— START OF Raw data —

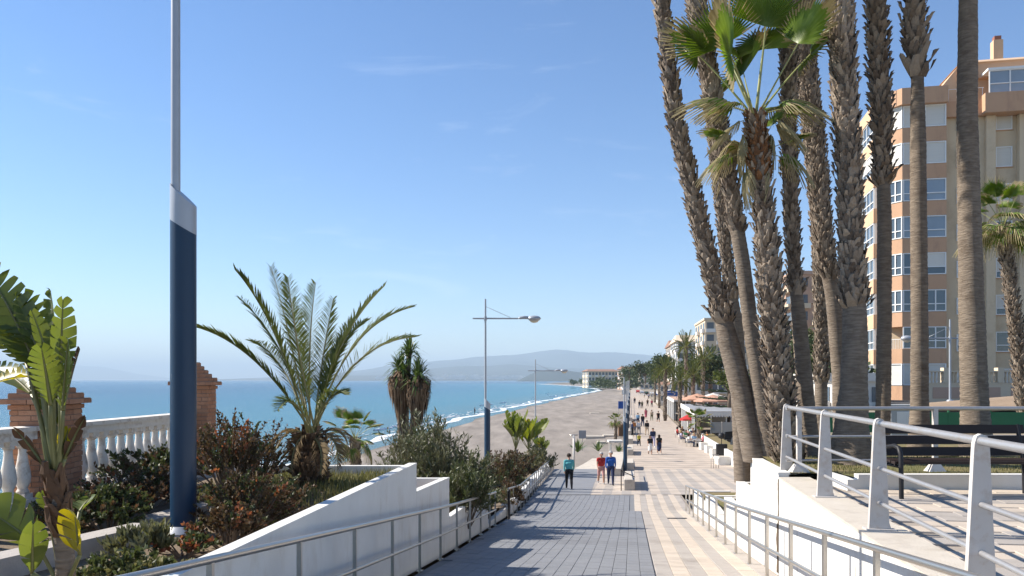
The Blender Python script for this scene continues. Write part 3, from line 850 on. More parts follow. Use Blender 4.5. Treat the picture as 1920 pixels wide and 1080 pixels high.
# turf bed behind the terrace
mb = MB()
mb.sheet([[(x, y, CZ-1.43 + 0.03*mnoise.noise((x, y, 0))) for x in [lane(2.42, y) + k*0.6 for k in range(0, 22)]] for y in [12.2, 12.6, 13.2, 13.8, 14.4, 14.8]])
mb.sheet([[(x, y, CZ-1.43 + 0.03*mnoise.noise((x, y, 0))) for x in [5.0 + k*0.6 for k in range(0, 22)]] for y in [11.05, 11.4, 11.8, 12.18]])
mb.sheet([[(x, y, CZ-1.45 + 0.05*mnoise.noise((x, y, 0))) for x in [lane(2.9, y) + k*0.8 for k in range(0, 22)]] for y in [15.02, 16, 17, 18, 19, 20]])
o = mb.build('turf_bed', M['turf']); tag(o, 'dry turf bed under the tall fan palms', kind='structure')
for p_ in (o,):
    if p_.data.polygons[0].normal.z < 0: p_.data.flip_normals()
mb = MB()
for yy0, yy1, off, z0 in ((15.1, 16.85, 0.17, CZ-2.2), (17.15, 19.0, 0.17, CZ-2.86), (19.4, 23.9, 0.17, CZ-3.52), (24.3, 28.7, 0.17, CZ-4.06)):
    mb.sheet([[(lane(2.25, y)+off + k*0.4, y, z0) for k in range(0, 8)] for y in (yy0, (yy0+yy1)/2, yy1)])
o = mb.build('planter_soil', M['turf']); tag(o, 'turf in the stepped planters', kind='structure')
if o.data.polygons[0].normal.z < 0: o.data.flip_normals()
mb = MB()
mb.box(4.75, 14, 10.92, 11.06, TZ-0.05, TZ+0.20)
mb.box(4.60, 4.75, 10.92, 12.0, TZ-0.05, TZ+0.13)
tag(mb.build('kerb', M['white']), 'low white kerb between the bench and the turf', 'kerb')

# ------------------------------------------------------------------ bench
def bench():
    yf, yb = 10.02, 10.62
    x0, x1 = 4.86, 6.80
    t = thing('park_bench', 'dark slatted bench with curved black metal arms on the terrace', 'bench', (x0, yf, TZ))
    for (y, z, h) in ((10.12, 0.43, 0.028), (10.24, 0.435, 0.028), (10.36, 0.435, 0.028), (10.48, 0.43, 0.028)):
        s = MB(); s.box(x0-0.02, x1+0.02, y-0.05, y+0.05, TZ+z, TZ+z+h+0.01); s.build('seat_slat', M['dark_slat'], t)
    for (y, z) in ((10.56, 0.55), (10.60, 0.70), (10.64, 0.84)):
        s = MB(); s.obox(((x0+x1)/2, y, TZ+z), (1,0,0), (0,1,-0.25), x1-x0+0.06, 0.03, 0.115); s.build('backrest_slat', M['dark_slat'], t)
    for x in (x0+0.04, x1-0.04):
        f = MB()
        f.tube([(x, 10.02, TZ), (x, 10.03, TZ+0.38), (x, 10.04, TZ+0.56), (x, 10.09, TZ+0.635), (x, 10.20, TZ+0.655), (x, 10.56, TZ+0.60)], 0.030, 8)
        f.build('arm', M['black'], t, smooth=True, angle=50)
        f = MB(); f.tube([(x, 10.50, TZ), (x, 10.52, TZ+0.42), (x, 10.58, TZ+0.60), (x, 10.66, TZ+0.90)], 0.028, 8)
        f.build('leg', M['black'], t, smooth=True, angle=50)
        f = MB(); f.tube([(x, 10.03, TZ+0.40), (x, 10.52, TZ+0.40)], 0.022, 6); f.build('seat_bearer', M['black'], t, smooth=True)
bench()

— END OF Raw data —

Exercise details: Pictures are excluded; copy all other data exactly as shown.

Answer to this problem:
The Blender Python script for this scene continues. Write part 3, from line 850 on. More parts follow. Use Blender 4.5. Treat the picture as 1920 pixels wide and 1080 pixels high.
# turf bed behind the terrace
mb = MB()
mb.sheet([[(x, y, CZ-1.43 + 0.03*mnoise.noise((x, y, 0))) for x in [lane(2.42, y) + k*0.6 for k in range(0, 22)]] for y in [12.2, 12.6, 13.2, 13.8, 14.4, 14.8]])
mb.sheet([[(x, y, CZ-1.43 + 0.03*mnoise.noise((x, y, 0))) for x in [5.0 + k*0.6 for k in range(0, 22)]] for y in [11.05, 11.4, 11.8, 12.18]])
mb.sheet([[(x, y, CZ-1.45 + 0.05*mnoise.noise((x, y, 0))) for x in [lane(2.9, y) + k*0.8 for k in range(0, 22)]] for y in [15.02, 16, 17, 18, 19, 20]])
o = mb.build('turf_bed', M['turf']); tag(o, 'dry turf bed under the tall fan palms', kind='structure')
for p_ in (o,):
    if p_.data.polygons[0].normal.z < 0: p_.data.flip_normals()
mb = MB()
for yy0, yy1, off, z0 in ((15.1, 16.85, 0.17, CZ-2.2), (17.15, 19.0, 0.17, CZ-2.86), (19.4, 23.9, 0.17, CZ-3.52), (24.3, 28.7, 0.17, CZ-4.06)):
    mb.sheet([[(lane(2.25, y)+off + k*0.4, y, z0) for k in range(0, 8)] for y in (yy0, (yy0+yy1)/2, yy1)])
o = mb.build('planter_soil', M['turf']); tag(o, 'turf in the stepped planters', kind='structure')
if o.data.polygons[0].normal.z < 0: o.data.flip_normals()
mb = MB()
mb.box(4.75, 14, 10.92, 11.06, TZ-0.05, TZ+0.20)
mb.box(4.60, 4.75, 10.92, 12.0, TZ-0.05, TZ+0.13)
tag(mb.build('kerb', M['white']), 'low white kerb between the bench and the turf', 'kerb')

# ------------------------------------------------------------------ bench
def bench():
    yf, yb = 10.02, 10.62
    x0, x1 = 4.86, 6.80
    t = thing('park_bench', 'dark slatted bench with curved black metal arms on the terrace', 'bench', (x0, yf, TZ))
    for (y, z, h) in ((10.12, 0.43, 0.028), (10.24, 0.435, 0.028), (10.36, 0.435, 0.028), (10.48, 0.43, 0.028)):
        s = MB(); s.box(x0-0.02, x1+0.02, y-0.05, y+0.05, TZ+z, TZ+z+h+0.01); s.build('seat_slat', M['dark_slat'], t)
    for (y, z) in ((10.56, 0.55), (10.60, 0.70), (10.64, 0.84)):
        s = MB(); s.obox(((x0+x1)/2, y, TZ+z), (1,0,0), (0,1,-0.25), x1-x0+0.06, 0.03, 0.115); s.build('backrest_slat', M['dark_slat'], t)
    for x in (x0+0.04, x1-0.04):
        f = MB()
        f.tube([(x, 10.02, TZ), (x, 10.03, TZ+0.38), (x, 10.04, TZ+0.56), (x, 10.09, TZ+0.635), (x, 10.20, TZ+0.655), (x, 10.56, TZ+0.60)], 0.030, 8)
        f.build('arm', M['black'], t, smooth=True, angle=50)
        f = MB(); f.tube([(x, 10.50, TZ), (x, 10.52, TZ+0.42), (x, 10.58, TZ+0.60), (x, 10.66, TZ+0.90)], 0.028, 8)
        f.build('leg', M['black'], t, smooth=True, angle=50)
        f = MB(); f.tube([(x, 10.03, TZ+0.40), (x, 10.52, TZ+0.40)], 0.022, 6); f.build('seat_bearer', M['black'], t, smooth=True)
bench()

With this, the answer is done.